«TRABAJÉ, LUCHÉ…»

Una versión /interpretación de: “TRABAJÉ, LUCHÉ» de «Las mujeres judías en Buenos Aires»

Por Esther Furman (de la Comisión de Perspectiva de Género)

Las mujeres judías migrantes, en Argentina, fueron incluidas y excluidas a la vez. Algunas mujeres asquenazíes y alemanas, superando la marginalización intelectual, se insertaron en la vida comunitaria como profesionales, mentoras y promotoras de la lectura y la educación. Sin embargo, el sistema político prevaleciente las excluyó en la medida en que las costumbres judías y argentinas no les permitieron adquirir tierras o ser líderes en sus comunidades.

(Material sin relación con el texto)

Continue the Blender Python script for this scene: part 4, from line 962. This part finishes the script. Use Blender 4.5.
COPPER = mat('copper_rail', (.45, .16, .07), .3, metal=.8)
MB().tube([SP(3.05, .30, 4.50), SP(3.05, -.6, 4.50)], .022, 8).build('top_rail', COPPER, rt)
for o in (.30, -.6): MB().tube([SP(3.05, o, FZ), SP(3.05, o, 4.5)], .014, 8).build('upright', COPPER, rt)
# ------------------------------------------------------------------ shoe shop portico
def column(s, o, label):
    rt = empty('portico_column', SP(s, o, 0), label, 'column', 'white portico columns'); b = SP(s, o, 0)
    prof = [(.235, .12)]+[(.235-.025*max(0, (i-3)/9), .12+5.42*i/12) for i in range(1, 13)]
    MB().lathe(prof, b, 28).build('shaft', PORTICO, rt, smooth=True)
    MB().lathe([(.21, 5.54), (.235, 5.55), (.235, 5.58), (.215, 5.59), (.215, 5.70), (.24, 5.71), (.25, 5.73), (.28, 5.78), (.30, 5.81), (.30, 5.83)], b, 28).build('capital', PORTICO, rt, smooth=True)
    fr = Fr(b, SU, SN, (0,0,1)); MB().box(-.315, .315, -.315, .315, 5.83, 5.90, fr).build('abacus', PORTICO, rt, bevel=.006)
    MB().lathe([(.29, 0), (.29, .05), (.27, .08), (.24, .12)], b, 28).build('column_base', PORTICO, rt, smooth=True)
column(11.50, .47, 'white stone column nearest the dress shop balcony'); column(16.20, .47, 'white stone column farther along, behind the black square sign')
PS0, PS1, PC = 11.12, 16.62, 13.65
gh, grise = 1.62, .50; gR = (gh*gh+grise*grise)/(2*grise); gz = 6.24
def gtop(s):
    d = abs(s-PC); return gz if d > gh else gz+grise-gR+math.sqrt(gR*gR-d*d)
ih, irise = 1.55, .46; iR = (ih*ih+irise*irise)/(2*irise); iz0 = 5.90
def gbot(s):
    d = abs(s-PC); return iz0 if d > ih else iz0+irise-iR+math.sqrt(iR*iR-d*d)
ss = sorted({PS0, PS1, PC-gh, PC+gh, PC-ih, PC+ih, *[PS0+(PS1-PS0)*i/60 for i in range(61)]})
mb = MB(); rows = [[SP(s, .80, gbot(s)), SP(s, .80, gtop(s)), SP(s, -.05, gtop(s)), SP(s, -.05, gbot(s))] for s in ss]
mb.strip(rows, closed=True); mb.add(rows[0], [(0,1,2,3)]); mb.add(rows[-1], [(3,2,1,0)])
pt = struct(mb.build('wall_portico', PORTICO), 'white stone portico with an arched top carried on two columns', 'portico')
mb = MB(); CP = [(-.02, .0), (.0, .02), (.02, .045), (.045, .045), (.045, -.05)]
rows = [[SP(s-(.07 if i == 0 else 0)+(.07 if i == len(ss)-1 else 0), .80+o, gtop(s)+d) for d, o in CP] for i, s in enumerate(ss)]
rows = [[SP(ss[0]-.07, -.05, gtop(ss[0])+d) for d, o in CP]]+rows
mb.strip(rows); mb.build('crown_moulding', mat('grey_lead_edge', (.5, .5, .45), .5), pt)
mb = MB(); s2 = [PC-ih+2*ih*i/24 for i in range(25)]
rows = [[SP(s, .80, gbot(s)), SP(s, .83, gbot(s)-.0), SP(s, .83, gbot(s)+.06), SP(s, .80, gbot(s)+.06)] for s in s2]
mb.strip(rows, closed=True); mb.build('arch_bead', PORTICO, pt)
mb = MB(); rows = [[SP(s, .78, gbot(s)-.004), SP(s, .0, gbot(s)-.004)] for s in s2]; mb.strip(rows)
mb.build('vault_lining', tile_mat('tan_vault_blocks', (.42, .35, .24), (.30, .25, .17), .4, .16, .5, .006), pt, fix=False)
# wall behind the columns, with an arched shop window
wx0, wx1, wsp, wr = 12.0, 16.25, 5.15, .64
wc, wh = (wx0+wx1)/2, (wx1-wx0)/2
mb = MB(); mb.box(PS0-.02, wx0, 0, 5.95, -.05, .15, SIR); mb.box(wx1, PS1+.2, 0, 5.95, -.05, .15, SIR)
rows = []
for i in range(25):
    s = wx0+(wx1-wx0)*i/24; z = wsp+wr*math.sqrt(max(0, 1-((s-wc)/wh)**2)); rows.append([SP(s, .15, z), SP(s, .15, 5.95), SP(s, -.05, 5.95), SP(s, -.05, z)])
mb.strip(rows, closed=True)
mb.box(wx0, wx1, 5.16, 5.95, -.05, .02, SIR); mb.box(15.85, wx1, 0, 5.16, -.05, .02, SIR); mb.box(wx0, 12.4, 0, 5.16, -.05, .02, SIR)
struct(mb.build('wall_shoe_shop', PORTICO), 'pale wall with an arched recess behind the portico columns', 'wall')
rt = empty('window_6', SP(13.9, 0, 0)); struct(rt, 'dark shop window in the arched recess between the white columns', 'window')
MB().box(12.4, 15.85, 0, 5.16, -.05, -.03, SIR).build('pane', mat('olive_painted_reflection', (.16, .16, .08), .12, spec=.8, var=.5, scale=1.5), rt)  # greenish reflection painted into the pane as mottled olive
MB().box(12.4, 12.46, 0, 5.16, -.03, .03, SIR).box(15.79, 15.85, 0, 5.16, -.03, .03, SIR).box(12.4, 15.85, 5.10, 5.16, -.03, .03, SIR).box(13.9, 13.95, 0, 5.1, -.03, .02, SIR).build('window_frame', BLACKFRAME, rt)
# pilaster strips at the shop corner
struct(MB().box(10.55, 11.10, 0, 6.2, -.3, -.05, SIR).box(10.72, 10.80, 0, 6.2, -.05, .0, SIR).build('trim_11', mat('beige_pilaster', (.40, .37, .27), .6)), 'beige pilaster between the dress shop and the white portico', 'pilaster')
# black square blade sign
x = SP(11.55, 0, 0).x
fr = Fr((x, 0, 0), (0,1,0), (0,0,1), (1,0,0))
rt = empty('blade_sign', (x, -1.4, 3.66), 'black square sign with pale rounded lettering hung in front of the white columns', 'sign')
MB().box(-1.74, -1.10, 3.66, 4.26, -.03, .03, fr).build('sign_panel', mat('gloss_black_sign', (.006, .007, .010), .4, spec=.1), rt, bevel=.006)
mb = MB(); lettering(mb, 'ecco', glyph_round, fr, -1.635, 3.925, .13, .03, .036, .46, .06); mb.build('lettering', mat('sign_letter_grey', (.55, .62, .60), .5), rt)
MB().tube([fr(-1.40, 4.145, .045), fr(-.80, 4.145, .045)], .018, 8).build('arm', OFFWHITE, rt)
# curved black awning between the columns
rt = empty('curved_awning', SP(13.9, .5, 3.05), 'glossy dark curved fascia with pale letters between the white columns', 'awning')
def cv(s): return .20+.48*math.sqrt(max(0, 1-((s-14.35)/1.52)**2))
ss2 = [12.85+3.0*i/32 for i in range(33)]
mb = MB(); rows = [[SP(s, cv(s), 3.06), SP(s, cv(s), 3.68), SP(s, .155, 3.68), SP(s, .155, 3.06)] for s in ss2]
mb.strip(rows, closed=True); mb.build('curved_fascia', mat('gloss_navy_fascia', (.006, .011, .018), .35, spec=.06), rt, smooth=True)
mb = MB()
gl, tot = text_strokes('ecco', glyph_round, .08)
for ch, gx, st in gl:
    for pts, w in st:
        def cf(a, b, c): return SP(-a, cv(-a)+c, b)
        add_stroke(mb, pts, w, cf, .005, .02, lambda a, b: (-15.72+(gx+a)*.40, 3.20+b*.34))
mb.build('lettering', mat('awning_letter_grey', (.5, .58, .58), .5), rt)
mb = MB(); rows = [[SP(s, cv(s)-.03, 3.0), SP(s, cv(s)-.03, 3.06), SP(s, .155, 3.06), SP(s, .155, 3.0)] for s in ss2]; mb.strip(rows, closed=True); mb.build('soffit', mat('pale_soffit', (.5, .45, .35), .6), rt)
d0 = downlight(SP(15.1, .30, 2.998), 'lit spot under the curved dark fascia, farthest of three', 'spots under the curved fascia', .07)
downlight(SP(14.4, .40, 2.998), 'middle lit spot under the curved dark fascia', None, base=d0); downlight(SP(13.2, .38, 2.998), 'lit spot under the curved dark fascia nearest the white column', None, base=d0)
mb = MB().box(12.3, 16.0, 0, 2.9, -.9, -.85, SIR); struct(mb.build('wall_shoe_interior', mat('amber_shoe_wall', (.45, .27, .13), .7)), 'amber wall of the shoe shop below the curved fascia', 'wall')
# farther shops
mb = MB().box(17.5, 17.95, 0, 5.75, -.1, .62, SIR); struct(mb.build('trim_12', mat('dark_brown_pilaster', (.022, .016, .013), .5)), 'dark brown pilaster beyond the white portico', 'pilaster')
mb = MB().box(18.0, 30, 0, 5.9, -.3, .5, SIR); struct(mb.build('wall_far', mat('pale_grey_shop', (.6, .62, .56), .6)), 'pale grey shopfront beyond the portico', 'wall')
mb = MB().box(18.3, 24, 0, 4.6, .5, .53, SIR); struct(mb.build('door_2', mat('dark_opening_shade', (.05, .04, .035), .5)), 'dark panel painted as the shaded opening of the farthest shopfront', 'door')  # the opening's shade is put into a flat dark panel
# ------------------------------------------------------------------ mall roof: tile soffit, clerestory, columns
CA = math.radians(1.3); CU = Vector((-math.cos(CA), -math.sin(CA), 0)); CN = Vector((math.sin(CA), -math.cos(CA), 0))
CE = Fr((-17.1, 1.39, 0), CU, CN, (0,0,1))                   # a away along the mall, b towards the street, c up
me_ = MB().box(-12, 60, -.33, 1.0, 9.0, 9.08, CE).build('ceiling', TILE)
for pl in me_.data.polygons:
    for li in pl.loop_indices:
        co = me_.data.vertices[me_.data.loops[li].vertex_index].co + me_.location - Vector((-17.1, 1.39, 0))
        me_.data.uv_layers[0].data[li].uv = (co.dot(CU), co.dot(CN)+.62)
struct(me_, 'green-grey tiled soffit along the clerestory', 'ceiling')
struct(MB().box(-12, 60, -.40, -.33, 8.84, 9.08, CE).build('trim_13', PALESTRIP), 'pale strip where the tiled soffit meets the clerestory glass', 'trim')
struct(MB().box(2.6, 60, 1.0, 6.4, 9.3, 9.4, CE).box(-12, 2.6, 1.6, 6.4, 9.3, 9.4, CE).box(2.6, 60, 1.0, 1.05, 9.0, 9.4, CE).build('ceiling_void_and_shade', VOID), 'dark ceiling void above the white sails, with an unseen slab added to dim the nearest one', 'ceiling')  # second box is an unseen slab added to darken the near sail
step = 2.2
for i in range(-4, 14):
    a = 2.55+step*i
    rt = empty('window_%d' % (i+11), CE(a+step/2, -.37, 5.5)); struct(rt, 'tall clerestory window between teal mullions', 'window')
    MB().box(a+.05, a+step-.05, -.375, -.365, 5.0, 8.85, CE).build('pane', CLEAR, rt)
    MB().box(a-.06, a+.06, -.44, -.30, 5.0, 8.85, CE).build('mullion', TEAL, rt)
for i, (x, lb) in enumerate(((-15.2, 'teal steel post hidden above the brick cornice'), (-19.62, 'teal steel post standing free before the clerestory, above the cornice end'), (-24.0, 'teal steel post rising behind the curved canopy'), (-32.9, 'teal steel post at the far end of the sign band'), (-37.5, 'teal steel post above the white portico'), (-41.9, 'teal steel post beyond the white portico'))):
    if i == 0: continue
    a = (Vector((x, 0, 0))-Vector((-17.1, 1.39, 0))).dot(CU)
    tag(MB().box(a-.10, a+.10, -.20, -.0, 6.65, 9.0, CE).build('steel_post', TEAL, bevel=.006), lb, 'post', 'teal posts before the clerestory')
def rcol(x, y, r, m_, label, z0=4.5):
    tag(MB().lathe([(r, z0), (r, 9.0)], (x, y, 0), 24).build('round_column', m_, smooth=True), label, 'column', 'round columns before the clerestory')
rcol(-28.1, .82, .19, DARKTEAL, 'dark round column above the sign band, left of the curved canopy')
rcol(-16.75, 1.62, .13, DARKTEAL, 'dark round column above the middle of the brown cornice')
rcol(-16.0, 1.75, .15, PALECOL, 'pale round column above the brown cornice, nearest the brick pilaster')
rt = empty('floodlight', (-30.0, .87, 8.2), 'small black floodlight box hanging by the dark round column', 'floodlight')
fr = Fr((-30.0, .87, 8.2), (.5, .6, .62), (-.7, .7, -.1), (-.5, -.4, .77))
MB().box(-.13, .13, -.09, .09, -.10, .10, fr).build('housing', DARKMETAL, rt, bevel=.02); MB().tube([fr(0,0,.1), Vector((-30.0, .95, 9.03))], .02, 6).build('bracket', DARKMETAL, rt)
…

Muchas mujeres judías quedaron presas de la privación económica y educativa. Además, el medio rural no estaba libre de antisemitismo. 

Aun así, es probable que en sus comunidades y en la sociedad algunas mujeres judías hayan tenido roles más importantes que las criollas y otras inmigrantes. Probaron el agua y la encontraron por lo menos agridulce, si no dulce. Como los hombres de sus familias, la mayoría echó raíces profundas en el suelo argentino. 

“La inmigración no significa tan solo trasladarse de un país a otro” 

BUENOS AIRES era como una «maravilla», recordaba una inmigrante alemana. Cuando llegó, a fines de la década de 1930, había precios bajos y reinaba la alegría en la Costanera, el parque popular que bordeaba el río. Sin embargo, Esther Furman, inmigrante polaca que trabajaba duro en el taller familiar, no tenía tiempo para la alegría. Para ella y muchas otras que recién llegaban, la vida no era fácil en ningún sentido. 

Cualesquiera fuesen las circunstancias de su arribo, las mujeres recién llegadas tenían que ajustarse a una nueva realidad. Debían encontrar una actividad que les permitiera ganarse la vida y alojamiento accesible. En busca del equilibrio entre lo posible y lo deseable, fijaron metas educativas y profesionales para ellas y sus hijas.

Muchas mujeres sufrían además por la pérdida de estatus y la carga de recuerdos dolorosos. Como sugiere en el epígrafe Bruria Elnecavé, que llegó de Bulgaria en 1938, la inmigración -y la migración interna- implicaban cambios complejos. 

En este proceso de adaptación, las mujeres judías aprendieron, en diversos grados, la lengua española y las costumbres locales en los barrios, las escuelas y otros espacios fronterizos. También conservaron y reprodujeron influencias de sus lugares de origen.

Paisanos y a veces conocidos que no pertenecían a la familia ni a la comunidad. Las normas de género limitaron a muchas mujeres y les impidieron ser líderes en sus comunidades; algunas, en cambio, lograron atravesar esas barreras para ir en pos de nuevas oportunidades. 

Las nociones de género, la pobreza y el prejuicio marginaron a muchas mujeres judías.

La pertenencia a determinada clase social afectaba el acceso a la educación y las actividades recreativas, tal como sucedía con las prescripciones de género, implicaba jornadas dobles o triples para las trabajadoras como Furman. Algunas mujeres, en cambio, contaban con recursos que hicieron más fácil la adaptación; las trabajadoras compensaron la falta de escolaridad leyendo, tomando cursos y usando las bibliotecas. Con algunas excepciones de importancia, el antisemitismo rara vez afectó a las mujeres antes de 1930; era más común la sensación de que la inclusión exigía que se mantuviera oculto el judaísmo.